What O’Hara was objecting to was precisely the fact that “migrant” is a neutral and objective term. By saying they should be described instead as “men, women and children”, he wants to detach them from the reason they are taking to these boats in the first place — to migrate to Britain in the all-too well-founded expectation that Britain will never send them away, even if they have no legal right to be there.
While one can deeply sympathise with the situation of many of them, they are participants in a criminal traffic with which, if it isn’t stopped, Britain will be unable to cope. O’Hara wants them to be presented instead as if they are simply individuals who, by some freak of circumstance, just happen to find themselves in unseaworthy craft crossing the English Channel and of whom a number have drowned in a wholly decontextualised and de-politicised tragedy.
In other words, instead of an onslaught against the integrity of Britain’s borders by criminal gangs unscrupulously using vulnerable people set upon migrating to Britain and in numbers which threaten to overwhelm Britain’s capacity to deal with them, O’Hara wants to reframe this as a decontextualised humanitarian challenge which no-one with a heart could possibly resist. And he is requiring the BBC to assist him in doing so.
The Home Secretary should have seen off this manipulative piece of verbal mischief. But she did not. Astonishingly, she agreed with it. O’Hara asked her:
“So will the Secretary of State join me in asking the BBC News editorial team and any other news outlet thinking of using that term to reflect on their use of such dehumanising language and afford these poor people the respect that they deserve?”

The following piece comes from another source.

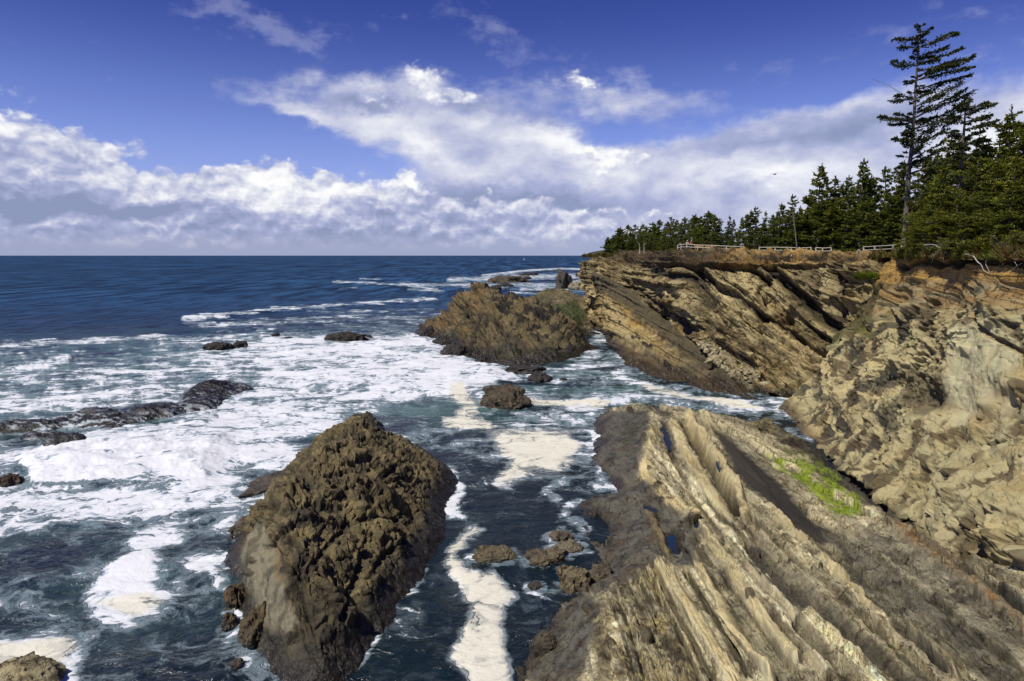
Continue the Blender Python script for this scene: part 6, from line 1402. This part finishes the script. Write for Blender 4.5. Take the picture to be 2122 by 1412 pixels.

Ms Patel responded: "Even during the Afghan operations and Op Pitting [the UK airlift from Kabul of more than 15,000 people judged to be at serious risk from the Taliban because of their role in helping British forces in Afghanistan] I heard a lot of language that quite frankly seemed to be inappropriate around people who were fleeing. So yes, I will."
So because she heard inappropriate language about Afghans, the Home Secretary is going to complain to the BBC for its use of wholly appropriate language to describe a different group of people in a different situation?
Why is Priti Patel endorsing this attack on BBC objectivity — the very quality which the BBC is usually rightly accused of lacking? Why is she thus giving implicit succour to those who exploit the accelerating crisis in the English Channel — a crisis which she and Boris Johnson have failed to resolve — to denigrate those who wish to uphold the integrity of their country’s borders and the rule of law?
The BBC said in its defence:
We always think carefully about the language we use and in this report we have made very clear the human cost of this tragedy. It is not always obvious whether those making these crossings already have refugee status, are seeking asylum, looking for work, the stage of their journey, or whether they will try to enter a country illegally. We judge each story on a case-by-case basis.”
The BBC is often very wrong, but on this occasion it is absolutely right. When a Conservative Home Secretary takes up a position to the left of the BBC, something has gone very badly awry with British politics.